The only real salt in the wound was when they released the Limited edition Sister Ship Mutsu, with the same faults. Then of corse Fujimi released the Kongo it is very nice but also very pricey. No Cad lines though.
All kits have errors. Some of it is compromise between what can be molded and what looks good. Some of it is just items that get overlooked. No doubt they thought the lines looked cool and most modelers did too, until they checked photos and saw that they were not there on the real ships. At this point, they approved the tooling for the hull and it is unlikely that they will change it. Way too exspensive for a part that size.
I can’t speak to this manufactures checking process, but this typically happens when the engineering team and toolmakers are not familiar with the subject. On a CAD drawing, those lines are readily visiable as they define the geometry of the hull. So it is possible that until the test shots of the hull were made, no one noticed that they were in the final part.
Again, all models contain flaws. That is not in dispute. But, there is a serious line to draw between those flaws that are attributable to limitations of the molding process and those that are willful or careless inaccuracies such as those CAD lines. It was simply not impossible from a molding standpoint to erase those lines prior to casting. Whoever had the responsibility to check failed in that responsibility; there is no justification for such a mistake. Whether they look cool or not is irrelevant, whatever the design team might believe.

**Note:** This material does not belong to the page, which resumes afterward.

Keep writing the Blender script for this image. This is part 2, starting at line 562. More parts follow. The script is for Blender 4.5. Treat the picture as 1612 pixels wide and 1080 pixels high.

However, I love the kit otherwise! The parts fit is exceptional; except for the CAD line fiasco, the overall detail is exquisite!
Bill, I’m not sure why you feel the need to direct that towards me? What I wrote is my take on what might have happened. I don’t believe I am presenting some radical viewpoint. Just a little insight into a common problem with all MFG’s. Not justifying it or excusing it. Only the MFG can answer for why it was not fixed prior to release.
Thanx for the update I can’t keep track of the acroynyms after being in the Army. I first thought of Commander Air Defense. [(-D] Feels like de ja vous doesn’t it?